Collected data

★ ★ ★ ★ ★ ★ ★

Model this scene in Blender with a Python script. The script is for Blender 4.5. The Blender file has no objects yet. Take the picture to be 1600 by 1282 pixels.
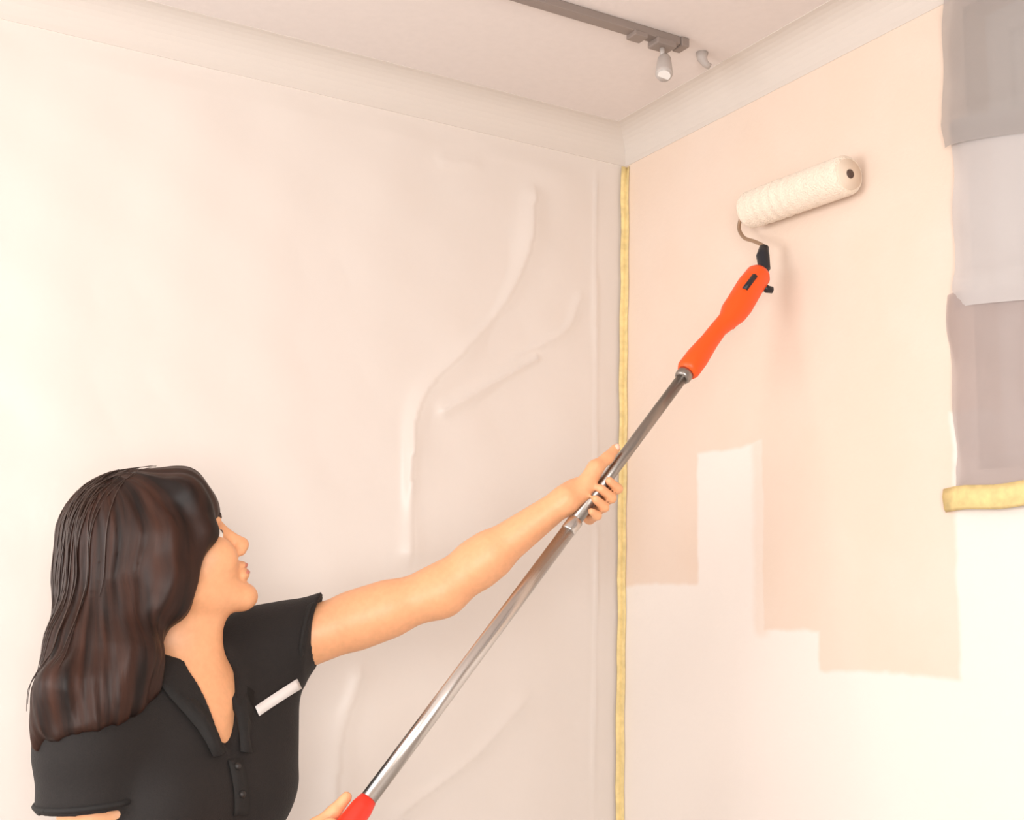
import bpy, bmesh, math, random
import numpy as np
from mathutils import Vector, Matrix
from mathutils.bvhtree import BVHTree

random.seed(4); np.random.seed(4)
scene = bpy.context.scene
COL = scene.collection
PI = math.pi

# ------------------------------------------------------------------ camera
CAM_F = 1968.87                                   # focal length in px of the 1600 x 1282 frame
CAM_C = np.array([-1.5764, -2.2677, 1.42])
PITCH, ROLL, YAW = [math.radians(a) for a in (9.3417, 1.3311, 29.6756)]
AF = np.array([math.sin(YAW)*math.cos(PITCH), math.cos(YAW)*math.cos(PITCH), math.sin(PITCH)])
_r = np.array([math.cos(YAW), -math.sin(YAW), 0]); _u = np.cross(_r, AF)
AR = math.cos(ROLL)*_r + math.sin(ROLL)*_u
AU = -math.sin(ROLL)*_r + math.cos(ROLL)*_u
cd = bpy.data.cameras.new('camera'); cam = bpy.data.objects.new('camera', cd); COL.objects.link(cam)
cd.sensor_width = 36; cd.sensor_fit = 'HORIZONTAL'; cd.lens = CAM_F*36/1600; cd.clip_start = .05
cam.matrix_world = Matrix(((AR[0], AU[0], -AF[0], CAM_C[0]), (AR[1], AU[1], -AF[1], CAM_C[1]),
                           (AR[2], AU[2], -AF[2], CAM_C[2]), (0, 0, 0, 1)))
scene.camera = cam

def at(x, y, d):                                  # survey point: photo position + distance -> room point
    return CAM_C + d*(AF + AR*(x-800)/CAM_F + AU*(641-y)/CAM_F)
def on_plane(x, y, ax, v):
    r = AF + AR*(x-800)/CAM_F + AU*(641-y)/CAM_F
    return CAM_C + r*((v-CAM_C[ax])/r[ax])

# ------------------------------------------------------------------ world, lights, exposure
ROOM_X, ROOM_Y, ROOM_Z = -2.9, -3.1, 2.5125
w = bpy.data.worlds.new('world'); scene.world = w; w.use_nodes = True
bg = w.node_tree.nodes['Background']; bg.inputs[0].default_value = (.80, .88, 1, 1); bg.inputs[1].default_value = 1.0
def area(name, loc, rot, sx, sy, power, col):
    l = bpy.data.lights.new(name, 'AREA'); l.shape = 'RECTANGLE'; l.size = sx; l.size_y = sy
    l.energy = power; l.color = col
    o = bpy.data.objects.new(name, l); COL.objects.link(o); o.location = loc; o.rotation_euler = rot
    return o
# daylight entering by the two windows that stand behind the photographer
area('daylight_side', (ROOM_X-.03, -.85, 1.50), (0, -PI/2+.25, 0), 1.2, 1.2, 27, (1, .98, .95))
area('daylight_back', (-2.15, ROOM_Y-.03, 1.50), (PI/2-.25, 0, 0), 1.2, 1.2, 58, (1, .97, .93))
scene.view_settings.view_transform = 'Standard'; scene.view_settings.look = 'None'
scene.view_settings.gamma = 1; scene.view_settings.use_curve_mapping = False
scene.view_settings.exposure = 0.20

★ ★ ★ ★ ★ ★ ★

The request
Exactly as they appear, print the lines of the listing above from its first line through the line that contains "PI = math.pi", minus the pictures.

Solution below
Model this scene in Blender with a Python script. The script is for Blender 4.5. The Blender file has no objects yet. Take the picture to be 1600 by 1282 pixels.
import bpy, bmesh, math, random
import numpy as np
from mathutils import Vector, Matrix
from mathutils.bvhtree import BVHTree

random.seed(4); np.random.seed(4)
scene = bpy.context.scene
COL = scene.collection
PI = math.pi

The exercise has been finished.